# Aim
Report how many lines contain "normal"; state the number and nothing else.

------ Information supplied ------

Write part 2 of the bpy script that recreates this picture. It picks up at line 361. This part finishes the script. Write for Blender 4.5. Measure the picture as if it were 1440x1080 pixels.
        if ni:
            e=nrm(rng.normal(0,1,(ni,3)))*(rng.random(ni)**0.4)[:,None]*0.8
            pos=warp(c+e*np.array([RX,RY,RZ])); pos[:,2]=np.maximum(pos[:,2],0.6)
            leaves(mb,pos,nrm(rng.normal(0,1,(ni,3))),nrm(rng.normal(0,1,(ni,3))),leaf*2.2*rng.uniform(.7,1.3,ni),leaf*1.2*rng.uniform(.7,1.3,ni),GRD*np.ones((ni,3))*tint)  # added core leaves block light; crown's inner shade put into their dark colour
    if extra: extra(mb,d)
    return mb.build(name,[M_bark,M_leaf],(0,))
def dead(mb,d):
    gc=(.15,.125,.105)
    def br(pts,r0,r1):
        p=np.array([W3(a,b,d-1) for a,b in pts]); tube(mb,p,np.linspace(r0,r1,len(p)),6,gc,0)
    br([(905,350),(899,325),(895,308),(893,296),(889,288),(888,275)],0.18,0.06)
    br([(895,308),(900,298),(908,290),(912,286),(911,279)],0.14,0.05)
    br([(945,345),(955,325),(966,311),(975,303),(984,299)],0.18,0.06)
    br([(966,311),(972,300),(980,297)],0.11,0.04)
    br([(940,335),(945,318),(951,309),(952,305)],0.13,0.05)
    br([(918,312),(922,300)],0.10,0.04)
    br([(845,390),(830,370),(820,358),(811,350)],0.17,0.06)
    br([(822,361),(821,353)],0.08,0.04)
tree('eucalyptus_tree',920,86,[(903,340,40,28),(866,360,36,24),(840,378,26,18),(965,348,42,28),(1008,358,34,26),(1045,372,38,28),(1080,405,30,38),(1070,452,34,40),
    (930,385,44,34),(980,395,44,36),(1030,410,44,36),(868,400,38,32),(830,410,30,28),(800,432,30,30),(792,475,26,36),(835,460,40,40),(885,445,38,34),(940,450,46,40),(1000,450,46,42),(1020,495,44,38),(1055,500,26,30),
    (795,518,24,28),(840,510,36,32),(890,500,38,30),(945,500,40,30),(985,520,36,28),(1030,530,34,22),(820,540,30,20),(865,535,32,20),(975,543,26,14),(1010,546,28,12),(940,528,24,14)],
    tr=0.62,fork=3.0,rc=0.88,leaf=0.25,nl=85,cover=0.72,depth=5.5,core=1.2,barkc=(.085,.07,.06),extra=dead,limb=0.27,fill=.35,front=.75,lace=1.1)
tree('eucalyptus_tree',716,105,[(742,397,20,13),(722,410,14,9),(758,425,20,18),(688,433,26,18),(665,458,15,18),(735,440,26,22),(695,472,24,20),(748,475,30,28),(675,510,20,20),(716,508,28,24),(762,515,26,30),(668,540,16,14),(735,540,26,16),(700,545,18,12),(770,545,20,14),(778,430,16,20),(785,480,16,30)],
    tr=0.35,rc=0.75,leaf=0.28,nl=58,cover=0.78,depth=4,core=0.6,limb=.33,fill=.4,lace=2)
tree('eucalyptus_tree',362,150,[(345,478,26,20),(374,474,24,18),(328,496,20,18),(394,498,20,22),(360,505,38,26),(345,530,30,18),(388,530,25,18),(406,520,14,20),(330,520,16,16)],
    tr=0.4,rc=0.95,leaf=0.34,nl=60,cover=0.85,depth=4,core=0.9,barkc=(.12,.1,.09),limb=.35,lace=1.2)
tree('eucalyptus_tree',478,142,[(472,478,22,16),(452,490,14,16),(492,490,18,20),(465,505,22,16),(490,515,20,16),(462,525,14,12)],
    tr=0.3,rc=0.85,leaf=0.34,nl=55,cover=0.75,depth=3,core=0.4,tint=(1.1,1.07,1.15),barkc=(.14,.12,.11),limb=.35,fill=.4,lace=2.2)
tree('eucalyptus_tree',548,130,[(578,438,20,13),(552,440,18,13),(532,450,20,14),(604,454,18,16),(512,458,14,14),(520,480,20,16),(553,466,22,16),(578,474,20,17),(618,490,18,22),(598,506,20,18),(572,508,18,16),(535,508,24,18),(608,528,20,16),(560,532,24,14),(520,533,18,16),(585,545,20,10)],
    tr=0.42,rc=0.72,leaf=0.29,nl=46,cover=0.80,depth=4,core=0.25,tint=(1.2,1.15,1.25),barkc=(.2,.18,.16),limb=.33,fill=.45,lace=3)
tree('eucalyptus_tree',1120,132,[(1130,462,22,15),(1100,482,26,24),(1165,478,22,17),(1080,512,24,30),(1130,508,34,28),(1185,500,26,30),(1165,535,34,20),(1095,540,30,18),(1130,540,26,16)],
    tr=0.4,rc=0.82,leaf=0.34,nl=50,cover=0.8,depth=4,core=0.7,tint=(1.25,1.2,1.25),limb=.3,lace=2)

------

# Solution to this problem
2